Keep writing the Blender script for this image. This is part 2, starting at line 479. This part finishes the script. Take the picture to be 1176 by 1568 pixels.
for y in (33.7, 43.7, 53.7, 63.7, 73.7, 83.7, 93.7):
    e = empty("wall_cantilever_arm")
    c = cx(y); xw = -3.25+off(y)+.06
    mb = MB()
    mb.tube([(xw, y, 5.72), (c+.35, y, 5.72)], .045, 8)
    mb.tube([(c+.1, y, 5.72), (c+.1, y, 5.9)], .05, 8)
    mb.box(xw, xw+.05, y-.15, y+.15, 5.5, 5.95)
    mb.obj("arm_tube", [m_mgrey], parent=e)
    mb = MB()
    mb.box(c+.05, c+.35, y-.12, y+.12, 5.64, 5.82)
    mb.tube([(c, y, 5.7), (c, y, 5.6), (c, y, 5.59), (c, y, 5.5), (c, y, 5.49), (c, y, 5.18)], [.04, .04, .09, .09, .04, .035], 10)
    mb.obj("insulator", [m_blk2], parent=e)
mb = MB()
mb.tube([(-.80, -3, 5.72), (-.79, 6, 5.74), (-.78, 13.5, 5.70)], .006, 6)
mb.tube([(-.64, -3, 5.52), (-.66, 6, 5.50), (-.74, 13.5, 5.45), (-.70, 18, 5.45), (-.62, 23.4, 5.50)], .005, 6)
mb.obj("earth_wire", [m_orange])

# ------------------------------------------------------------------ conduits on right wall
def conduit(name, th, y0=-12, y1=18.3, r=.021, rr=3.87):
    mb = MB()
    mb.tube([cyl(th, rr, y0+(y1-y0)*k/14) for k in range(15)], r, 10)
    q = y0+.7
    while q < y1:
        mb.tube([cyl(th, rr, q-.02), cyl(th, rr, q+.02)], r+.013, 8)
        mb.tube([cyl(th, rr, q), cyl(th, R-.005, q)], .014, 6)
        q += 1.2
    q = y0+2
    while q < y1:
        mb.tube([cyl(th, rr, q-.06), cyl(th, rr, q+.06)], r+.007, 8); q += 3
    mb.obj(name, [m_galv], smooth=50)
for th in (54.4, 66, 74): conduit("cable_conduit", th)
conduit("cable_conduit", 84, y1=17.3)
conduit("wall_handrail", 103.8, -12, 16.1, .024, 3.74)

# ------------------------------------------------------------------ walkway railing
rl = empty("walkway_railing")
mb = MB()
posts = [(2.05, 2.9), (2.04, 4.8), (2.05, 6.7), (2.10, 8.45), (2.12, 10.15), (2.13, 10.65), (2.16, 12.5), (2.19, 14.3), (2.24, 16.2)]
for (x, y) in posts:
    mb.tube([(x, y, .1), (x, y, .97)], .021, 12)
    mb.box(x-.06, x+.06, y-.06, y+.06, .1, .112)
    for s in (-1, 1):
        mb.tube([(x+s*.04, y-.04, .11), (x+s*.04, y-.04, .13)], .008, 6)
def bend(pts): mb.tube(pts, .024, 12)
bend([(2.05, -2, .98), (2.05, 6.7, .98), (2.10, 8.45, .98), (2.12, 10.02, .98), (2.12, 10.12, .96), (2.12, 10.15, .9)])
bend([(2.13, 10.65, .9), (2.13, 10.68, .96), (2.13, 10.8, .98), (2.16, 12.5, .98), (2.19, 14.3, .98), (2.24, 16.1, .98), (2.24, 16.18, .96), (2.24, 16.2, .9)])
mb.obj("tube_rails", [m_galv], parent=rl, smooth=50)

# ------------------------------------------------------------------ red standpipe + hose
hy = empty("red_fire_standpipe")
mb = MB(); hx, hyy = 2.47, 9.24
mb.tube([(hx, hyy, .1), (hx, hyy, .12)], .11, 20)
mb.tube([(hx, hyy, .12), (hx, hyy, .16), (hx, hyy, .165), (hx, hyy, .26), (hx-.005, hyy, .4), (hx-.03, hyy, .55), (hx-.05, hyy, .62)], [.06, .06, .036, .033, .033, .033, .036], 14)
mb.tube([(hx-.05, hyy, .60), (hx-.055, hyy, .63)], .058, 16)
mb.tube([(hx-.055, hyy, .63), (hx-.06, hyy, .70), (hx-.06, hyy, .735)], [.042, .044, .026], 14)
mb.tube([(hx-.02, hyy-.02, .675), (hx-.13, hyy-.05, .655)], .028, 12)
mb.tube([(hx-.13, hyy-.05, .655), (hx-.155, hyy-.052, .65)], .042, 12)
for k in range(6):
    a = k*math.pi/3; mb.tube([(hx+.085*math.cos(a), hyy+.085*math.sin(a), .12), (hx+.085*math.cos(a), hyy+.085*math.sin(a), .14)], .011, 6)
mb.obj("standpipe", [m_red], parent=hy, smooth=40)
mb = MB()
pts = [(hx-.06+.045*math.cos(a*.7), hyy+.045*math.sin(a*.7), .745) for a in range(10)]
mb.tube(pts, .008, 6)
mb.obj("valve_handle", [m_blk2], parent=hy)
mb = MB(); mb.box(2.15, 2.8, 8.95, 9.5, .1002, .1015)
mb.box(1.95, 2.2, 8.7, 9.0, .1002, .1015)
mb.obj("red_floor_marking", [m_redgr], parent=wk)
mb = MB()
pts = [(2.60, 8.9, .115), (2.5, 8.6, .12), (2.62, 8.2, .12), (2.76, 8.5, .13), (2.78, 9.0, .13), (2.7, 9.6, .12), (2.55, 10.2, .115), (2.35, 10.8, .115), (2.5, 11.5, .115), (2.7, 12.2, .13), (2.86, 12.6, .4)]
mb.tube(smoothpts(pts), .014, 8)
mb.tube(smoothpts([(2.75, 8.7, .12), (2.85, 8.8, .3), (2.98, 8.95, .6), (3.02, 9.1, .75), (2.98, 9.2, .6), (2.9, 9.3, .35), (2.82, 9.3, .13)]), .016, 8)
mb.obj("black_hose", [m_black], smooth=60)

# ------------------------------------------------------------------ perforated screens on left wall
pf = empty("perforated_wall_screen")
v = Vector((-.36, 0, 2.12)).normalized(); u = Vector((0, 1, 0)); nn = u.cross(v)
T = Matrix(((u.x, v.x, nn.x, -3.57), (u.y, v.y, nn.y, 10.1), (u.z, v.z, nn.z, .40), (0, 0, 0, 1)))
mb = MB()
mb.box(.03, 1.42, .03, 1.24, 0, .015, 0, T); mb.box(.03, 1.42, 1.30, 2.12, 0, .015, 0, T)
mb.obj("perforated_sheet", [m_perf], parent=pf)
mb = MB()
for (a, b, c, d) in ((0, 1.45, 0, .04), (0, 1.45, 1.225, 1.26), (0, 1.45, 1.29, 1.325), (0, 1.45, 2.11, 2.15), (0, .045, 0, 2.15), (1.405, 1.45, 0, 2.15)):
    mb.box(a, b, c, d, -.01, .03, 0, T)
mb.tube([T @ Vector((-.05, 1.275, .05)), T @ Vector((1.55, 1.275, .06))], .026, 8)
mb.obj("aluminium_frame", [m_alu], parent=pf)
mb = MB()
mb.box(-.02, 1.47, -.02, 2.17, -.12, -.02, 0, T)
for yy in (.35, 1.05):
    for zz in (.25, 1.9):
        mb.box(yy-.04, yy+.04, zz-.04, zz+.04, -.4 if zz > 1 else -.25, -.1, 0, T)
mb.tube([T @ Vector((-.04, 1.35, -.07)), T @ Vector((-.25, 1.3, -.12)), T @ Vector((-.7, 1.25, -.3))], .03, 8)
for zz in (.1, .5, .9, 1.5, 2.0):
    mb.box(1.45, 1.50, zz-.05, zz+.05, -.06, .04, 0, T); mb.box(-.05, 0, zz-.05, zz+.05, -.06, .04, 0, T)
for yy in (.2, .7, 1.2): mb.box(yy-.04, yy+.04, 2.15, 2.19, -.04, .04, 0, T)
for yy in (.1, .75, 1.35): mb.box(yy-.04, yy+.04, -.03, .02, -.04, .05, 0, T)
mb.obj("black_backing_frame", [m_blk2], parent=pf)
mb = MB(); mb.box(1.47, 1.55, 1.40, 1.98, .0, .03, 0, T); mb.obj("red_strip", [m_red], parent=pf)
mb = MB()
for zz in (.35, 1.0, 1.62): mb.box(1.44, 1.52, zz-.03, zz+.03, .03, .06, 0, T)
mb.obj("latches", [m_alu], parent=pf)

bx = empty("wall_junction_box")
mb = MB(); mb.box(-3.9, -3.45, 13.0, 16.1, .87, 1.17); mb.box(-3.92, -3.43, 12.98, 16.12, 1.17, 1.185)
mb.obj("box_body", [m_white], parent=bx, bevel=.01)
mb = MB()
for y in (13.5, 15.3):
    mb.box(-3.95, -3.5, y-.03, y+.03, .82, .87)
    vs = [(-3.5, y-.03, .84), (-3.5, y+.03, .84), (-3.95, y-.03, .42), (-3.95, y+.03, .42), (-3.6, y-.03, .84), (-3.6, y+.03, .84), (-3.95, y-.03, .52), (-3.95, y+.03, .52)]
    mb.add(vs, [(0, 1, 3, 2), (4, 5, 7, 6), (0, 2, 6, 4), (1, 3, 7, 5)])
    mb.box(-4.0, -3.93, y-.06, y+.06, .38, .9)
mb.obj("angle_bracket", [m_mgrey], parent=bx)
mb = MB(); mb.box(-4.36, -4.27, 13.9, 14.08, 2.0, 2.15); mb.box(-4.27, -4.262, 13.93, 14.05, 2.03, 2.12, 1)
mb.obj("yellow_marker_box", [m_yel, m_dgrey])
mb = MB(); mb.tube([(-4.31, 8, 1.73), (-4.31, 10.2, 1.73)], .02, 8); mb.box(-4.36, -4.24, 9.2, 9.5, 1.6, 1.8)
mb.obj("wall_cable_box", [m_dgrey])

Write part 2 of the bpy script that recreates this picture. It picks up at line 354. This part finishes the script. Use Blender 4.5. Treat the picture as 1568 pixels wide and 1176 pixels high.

Exercise brief. Copy out each line of the material that holds the word "Blender".

Expected answer.
Keep writing the Blender script for this image. This is part 2, starting at line 479. This part finishes the script. Take the picture to be 1176 by 1568 pixels.
Write part 2 of the bpy script that recreates this picture. It picks up at line 354. This part finishes the script. Use Blender 4.5. Treat the picture as 1568 pixels wide and 1176 pixels high.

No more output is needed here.